— BEGIN Data for the task —
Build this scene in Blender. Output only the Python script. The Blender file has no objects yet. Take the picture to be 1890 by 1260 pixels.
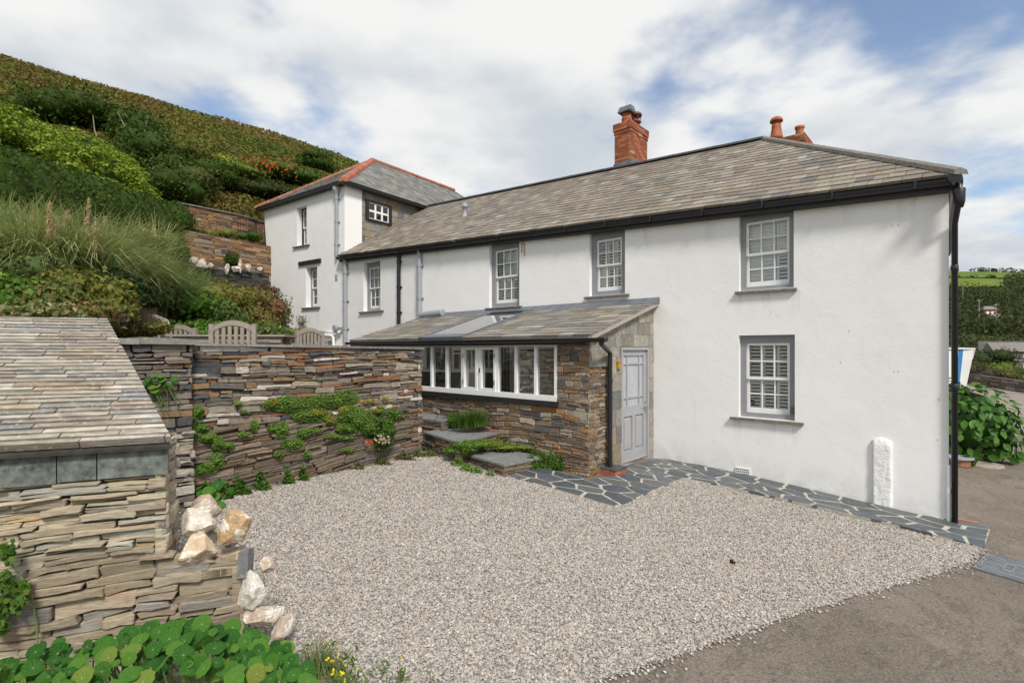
import bpy, math, random
import numpy as np
from mathutils import Vector, Matrix, noise

sc = bpy.context.scene
COL = sc.collection
rad = math.radians
# ---------------------------------------------------------------- camera, sky, sun, exposure
CZ = 2.4                                   # camera height above the zero level
cam_d = bpy.data.cameras.new('camera')
cam = bpy.data.objects.new('camera', cam_d)
COL.objects.link(cam)
cam.location = (0, 0, CZ)
cam.rotation_euler = (rad(90), 0, 0)
cam_d.sensor_width = 36
cam_d.lens = 36 * 960 / 1890
cam_d.shift_y = 15 / 1890
cam_d.clip_start = 0.05
cam_d.clip_end = 6000
sc.camera = cam

SUN_AZ = Vector((0.34, -0.94, 0)).normalized()      # where the sun stands, seen from above
SUN_EL = 46
sun_d = bpy.data.lights.new('sun', 'SUN')
sun = bpy.data.objects.new('sun', sun_d)
COL.objects.link(sun)
sun_d.energy = 2.9
sun_d.angle = rad(11)
sun_d.color = (1.0, 0.955, 0.89)
sdir = Vector((SUN_AZ.x * math.cos(rad(SUN_EL)), SUN_AZ.y * math.cos(rad(SUN_EL)), math.sin(rad(SUN_EL))))
sun.rotation_euler = sdir.to_track_quat('Z', 'Y').to_euler()

world = bpy.data.worlds.new('World')
sc.world = world
world.use_nodes = True
wn, wl = world.node_tree.nodes, world.node_tree.links
wn.clear()
def wnode(t, **kw):
    n = wn.new(t)
    for k, v in kw.items(): setattr(n, k, v)
    return n
w_out = wnode('ShaderNodeOutputWorld')
w_bg = wnode('ShaderNodeBackground')
w_bg.inputs['Strength'].default_value = 0.10
sky = wnode('ShaderNodeTexSky', sky_type='NISHITA')
sky.sun_disc = False
sky.sun_elevation = rad(SUN_EL)
sky.sun_rotation = math.atan2(SUN_AZ.x, SUN_AZ.y)
sky.air_density = 1.0; sky.dust_density = 0.6; sky.ozone_density = 1.6
tc = wnode('ShaderNodeTexCoord')
sep = wnode('ShaderNodeSeparateXYZ'); wl.new(tc.outputs['Generated'], sep.inputs[0])
def wmath(op, a, b=None, clamp=False):
    n = wnode('ShaderNodeMath', operation=op); n.use_clamp = clamp
    for i, x in enumerate((a, b)):
        if x is None: continue
        if isinstance(x, (int, float)): n.inputs[i].default_value = x
        else: wl.new(x, n.inputs[i])
    return n.outputs[0]
zc = wmath('ADD', wmath('MAXIMUM', sep.outputs['Z'], 0.0), 0.16)
cx_, cy_ = wmath('DIVIDE', sep.outputs['X'], zc), wmath('DIVIDE', sep.outputs['Y'], zc)
comb = wnode('ShaderNodeCombineXYZ'); wl.new(cx_, comb.inputs[0]); wl.new(cy_, comb.inputs[1]); comb.inputs[2].default_value = 3.7
def wnoise(scale, detail, rough, dist, off):
    mp = wnode('ShaderNodeMapping'); wl.new(comb.outputs[0], mp.inputs[0]); mp.inputs['Location'].default_value = off
    n = wnode('ShaderNodeTexNoise'); n.inputs['Scale'].default_value = scale; n.inputs['Detail'].default_value = detail
    n.inputs['Roughness'].default_value = rough; n.inputs['Distortion'].default_value = dist
    wl.new(mp.outputs[0], n.inputs['Vector']); return n.outputs['Fac']
def wramp(x, stops):
    r = wnode('ShaderNodeValToRGB'); wl.new(x, r.inputs[0])
    e = r.color_ramp.elements
    while len(e) < len(stops): e.new(0.5)
    for k, (p, c) in enumerate(stops):
        e[k].position = p; e[k].color = (c, c, c, 1) if isinstance(c, (int, float)) else (*c, 1)
    r.color_ramp.interpolation = 'EASE'
    return r.outputs[0]
CLOUD_OFF = (-16.155, 13.565, 6.624)
n1 = wnoise(0.85, 6, 0.50, 0.15, CLOUD_OFF)
n2 = wnoise(2.6, 5, 0.48, 0.1, (7.75, 2.345, 0.4))
n3 = wnoise(1.5, 5, 0.5, 0.1, (1.55, 8.345, 2.4))
mask = wramp(wmath('ADD', wmath('MULTIPLY', n1, 0.64), wmath('MULTIPLY', n2, 0.36)), [(0.40, 0.08), (0.505, 1.0)])
shade = wramp(wmath('ADD', wmath('MULTIPLY', n3, 0.55), wmath('MULTIPLY', n2, 0.45)), [(0.36, (4.9, 5.3, 5.75)), (0.58, (7.5, 7.5, 7.4))])
mix = wnode('ShaderNodeMixRGB'); wl.new(mask, mix.inputs[0])
skym = wnode('ShaderNodeMixRGB', blend_type='MULTIPLY'); skym.inputs[0].default_value = 1
wl.new(sky.outputs[0], skym.inputs[1]); skym.inputs[2].default_value = (1.35, 1.35, 1.35, 1)
wl.new(skym.outputs[0], mix.inputs[1]); wl.new(shade, mix.inputs[2])
wl.new(mix.outputs[0], w_bg.inputs[0]); wl.new(w_bg.outputs[0], w_out.inputs[0])

vs = sc.view_settings
vs.view_transform = 'Standard'; vs.look = 'None'; vs.exposure = 0.29; vs.gamma = 1; vs.use_curve_mapping = False
sc.cycles.max_bounces = 8; sc.cycles.transparent_max_bounces = 12
sc.cycles.use_denoising = True

# ---------------------------------------------------------------- measuring helpers
FPX, HX, HY = 960.0, 945.0, 645.0
CAM = Vector((0, 0, CZ))
def ray(px, py): return Vector(((px - HX) / FPX, 1.0, (HY - py) / FPX))
def at(px, py, Y): return CAM + ray(px, py) * Y
class Fr:
    """an upright plane: a along it to the right, z up, d out of it"""
    def __init__(s, o, u):
        s.o = Vector((o[0], o[1], 0)); s.u = Vector((u[0], u[1], 0)).normalized(); s.n = Vector((s.u.y, -s.u.x, 0))
    def P(s, a, z, d=0.0):
        p = s.o + s.u * a + s.n * d
        return Vector((p.x, p.y, z))
    def pix(s, px, py, d=0.0):
        r = ray(px, py); o = s.o + s.n * d
        t = (o - CAM).dot(s.n) / r.dot(s.n); p = CAM + r * t
        return (p - o).dot(s.u), p.z
    def a_(s, px, d=0.0): return s.pix(px, 600, d)[0]
    def p3(s, px, py, d=0.0):
        a, z = s.pix(px, py, d); return s.P(a, z, d)
class Pl:
    """any plane from three points: a along p0-p1, b across, h out of it"""
    def __init__(s, p0, p1, p2):
        s.o = p0.copy(); s.u = (p1 - p0).normalized(); s.n = s.u.cross(p2 - p0).normalized(); s.v = s.n.cross(s.u)
    def P(s, a, b, h=0.0): return s.o + s.u * a + s.v * b + s.n * h
    def loc(s, p): q = p - s.o; return (q.dot(s.u), q.dot(s.v))
    def hit(s, px, py):
        r = ray(px, py); t = (s.o - CAM).dot(s.n) / r.dot(s.n); return CAM + r * t
def gz(x, y): return CZ - 2.05 - 0.045 * (x - 2) + 0.063 * (y - 9.1)
def GP(px, py, dz=0.0):
    r = ray(px, py); a = -2.05 + 0.09 - 0.063 * 9.1 + dz
    t = a / (r.z + 0.045 * r.x - 0.063 * r.y)
    return CAM + r * t
def lerp(a, b, t): return a + (b - a) * t
def proj(p):
    y = max(p[1], 0.2)
    return HX + FPX * p[0] / y, HY - FPX * (p[2] - CZ) / y

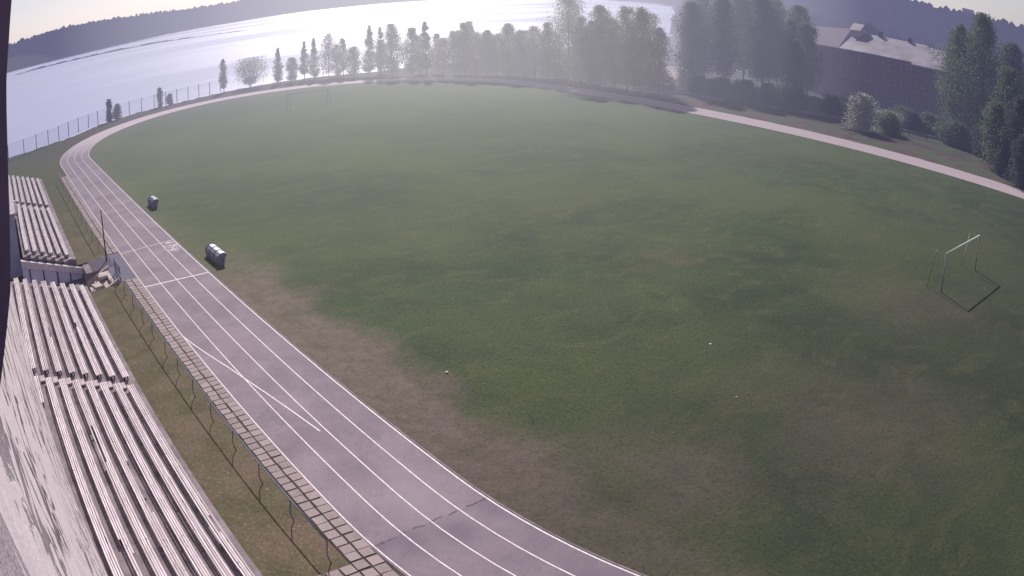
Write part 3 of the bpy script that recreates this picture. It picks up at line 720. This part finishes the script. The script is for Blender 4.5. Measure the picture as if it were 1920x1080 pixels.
# ------------------------------------------------------------------ lakeside fence
fp = [(138.5, 8), (140.3, 3.2), (141.9, -1.2), (143.5, -4.6), (145.8, -7.4), (148.0, -10.1), (150.4, -12.6), (153.2, -15.0), (156.0, -17.5), (158.7, -20.1), (160.9, -22.5), (162.8, -25.1), (164.6, -27.8),
      (166.2, -30.6), (167.6, -33.7), (168.9, -36.9), (170.0, -39.8), (171.0, -42.7), (172.0, -45.6), (172.9, -48.4), (173.8, -51.2), (174.5, -54.0)]
fe = empty('lakeside_fence', 'tall mesh fence on thin grey posts along the lake shore', 'fence', (158, -20, 0))
for x, y in fp:
    mb = MB(); mb.box(x - .06, x + .06, y - .06, y + .06, -.1, 2.75); mb.build('post', M['fencemetal'], fe)
for (x0, y0), (x1, y1) in zip(fp, fp[1:]):
    mb = MB()
    for z in (.15, 2.65): mb.tube([(x0, y0, z), (x1, y1, z)], .025, 5, False)
    for k in range(1, 22): t = k / 22; mb.tube([(x0 + (x1 - x0) * t, y0 + (y1 - y0) * t, .15), (x0 + (x1 - x0) * t, y0 + (y1 - y0) * t, 2.65)], .006, 3, False)
    for k in range(1, 14): z = .15 + 2.5 * k / 14; mb.tube([(x0, y0, z), (x1, y1, z)], .006, 3, False)
    mb.build('mesh_panel', M['mesh'], fe)

# ------------------------------------------------------------------ far side: kerb wall, path, parking ground, low fence, debris
kw = [(104, -106.6), (96, -108.0), (88, -109.2), (80, -111.5), (72, -114.0), (65, -116.2), (58, -118.0), (51, -119.0), (44, -119.9), (34, -121.5)]
def wallseg(a, b, h, w, mat, name='low_wall'):
    mb = MB(); d = Vector((b[0] - a[0], b[1] - a[1])); yaw = math.atan2(d.y, d.x)
    mb.obox(((a[0] + b[0]) / 2, (a[1] + b[1]) / 2), d.length - .25, w, -.05, h, yaw); return mb.build(name, mat, bevel=.03)
for k, (a, b) in enumerate(zip(kw, kw[1:])):
    if k in (2,): continue
    tag(wallseg(a, b, .40 + .05 * (k % 3), .35, M['curb']), 'low grey concrete wall segment beyond the far straight, %s from the left' % ORD[k if k < 2 else k - 1], 'wall', 'low wall segments beyond the far straight')
lf = empty('low_fence', 'low dark rail fence in front of the shrubs at right', 'fence', (45, -116, 0))
fx = [(64 - 3.2 * k, -113.6 - .42 * k) for k in range(11)]
for x, y in fx:
    mb = MB(); mb.box(x - .05, x + .05, y - .05, y + .05, -.05, 1.05); mb.build('post', M['greymetal'], lf)
mb = MB()
for z in (.5, 1.0): mb.tube([(x, y, z) for x, y in fx], .03, 5)
mb.build('rail', M['greymetal'], lf)
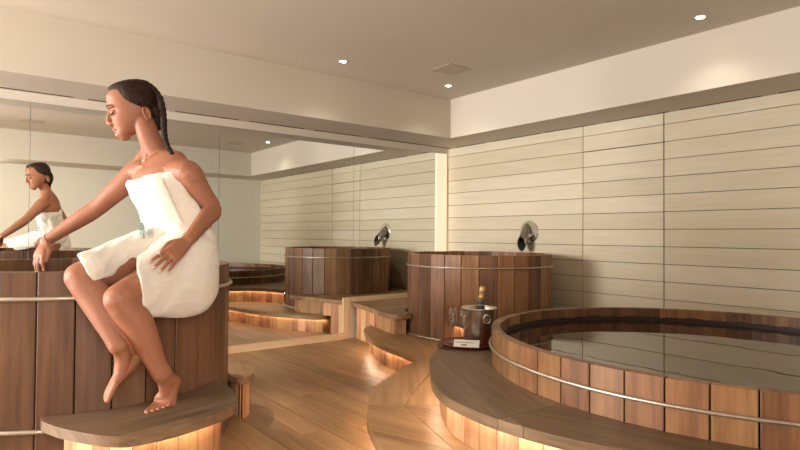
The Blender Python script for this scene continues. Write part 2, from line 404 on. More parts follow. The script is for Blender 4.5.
tub('round_tub', TB, RB, RB, ZLO + 0.001, 0.934, 28, -173.7, 0.042, [(0.826, 0.008), (ZLO + 0.013, 0.010)], 0.80, 'tall wooden round tub with open rim standing in the far corner under the spout', M['cedar'], 0.2)
tub('round_tub', TC, AC, BC, ZUP + 0.001, 0.583, 52, -174.5, 0.05, [(0.487, 0.008)], 0.497, 'wide low wooden tub full of water at the right edge', M['cedar'], 0.012)

# ------------------------------------------------------------------ benches
def circ_arc(c, r, a0, a1, n=20): return [(c[0] + r * math.cos(math.radians(a0 + (a1 - a0) * i / n)), c[1] + r * math.sin(math.radians(a0 + (a1 - a0) * i / n))) for i in range(n + 1)]
def skirt(root, edge, inset, z0, z1, width=0.1, led=True, mat='skirt', side=1, trim=(0, 0), ledname='light_strip'):
    pts = offset_left(edge, inset * side); pts = resample(pts, width)
    mb = MB(); th = 0.018
    for i in range(trim[0], len(pts) - 1 - trim[1]):
        a, b = pts[i], pts[i + 1]; t = (b - a).normalized(); n = V((-t.y, t.x, 0)) * side
        e = t * 0.0015; poly = [a + e, b - e, b - e + n * th, a + e + n * th]
        mb.prism([(p.x, p.y) for p in poly], z0, z1, g=(0, 0, 1))
        poly = [a + n * th * .35, b + n * th * .35, b + n * th * .9, a + n * th * .9]; mb.prism([(p.x, p.y) for p in poly], z0 + 0.001, z1 - 0.001, g=(0, 0, 1), mat=1)
    mb.build('skirt', [M[mat], M['gap']], root)
    if led:
        q = offset_left(edge, (inset - 0.016) * side); q = resample(q, 0.06); q = [V((p.x, p.y, z1 + 0.0004)) for p in q][1:-1]
        mb = MB(); mb.tube(q, 0.0036, 6); mb.build('light_strip', M['led'], root)['label'] = 'glowing warm light strip'
def smooth(pts, sub=6): return catmull(pts, sub)

lowpts = [(3.36, 4.66), (3.22, 4.64), (3.10, 4.53), (3.00, 4.36), (2.87, 4.08), (2.785, 3.80), (2.735, 3.52), (2.71, 3.36), (2.65, 3.22), (2.512, 3.118), (2.286, 2.985), (2.058, 2.835), (1.865, 2.66), (1.731, 2.49), (1.615, 2.331), (1.529, 2.171), (1.471, 2.046), (1.40, 1.86), (1.33, 1.60), (1.31, 1.25), (1.37, 0.85), (1.52, 0.45), (1.75, 0.12), (1.93, YB + .003)]
low = smooth(lowpts)
root = empty('lower_bench', (1.9, 2.6, 0), 'low winding oak bench step with glowing skirt in front of the raised bench', 'bench')
poly = [(p.x, p.y) for p in low] + [(4.68, YB + .003), (4.68, 3.0), (4.68, 4.66)]
cuts = [((1.735, 2.506), (2.024, 2.292), lambda pc: True)]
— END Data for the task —
To be done - Up to and including the line containing "sun.rotation_euler = sdir.to_track_quat('Z', 'Y').to_euler()", quote each line of the entries above from the very first, please, exactly and without images.

Written response -
Build this scene in Blender. Output only the Python script. The Blender file has no objects yet. Take the picture to be 1890 by 1260 pixels.
import bpy, math, random
import numpy as np
from mathutils import Vector, Matrix, noise

sc = bpy.context.scene
COL = sc.collection
rad = math.radians
# ---------------------------------------------------------------- camera, sky, sun, exposure
CZ = 2.4                                   # camera height above the zero level
cam_d = bpy.data.cameras.new('camera')
cam = bpy.data.objects.new('camera', cam_d)
COL.objects.link(cam)
cam.location = (0, 0, CZ)
cam.rotation_euler = (rad(90), 0, 0)
cam_d.sensor_width = 36
cam_d.lens = 36 * 960 / 1890
cam_d.shift_y = 15 / 1890
cam_d.clip_start = 0.05
cam_d.clip_end = 6000
sc.camera = cam

SUN_AZ = Vector((0.34, -0.94, 0)).normalized()      # where the sun stands, seen from above
SUN_EL = 46
sun_d = bpy.data.lights.new('sun', 'SUN')
sun = bpy.data.objects.new('sun', sun_d)
COL.objects.link(sun)
sun_d.energy = 2.9
sun_d.angle = rad(11)
sun_d.color = (1.0, 0.955, 0.89)
sdir = Vector((SUN_AZ.x * math.cos(rad(SUN_EL)), SUN_AZ.y * math.cos(rad(SUN_EL)), math.sin(rad(SUN_EL))))
sun.rotation_euler = sdir.to_track_quat('Z', 'Y').to_euler()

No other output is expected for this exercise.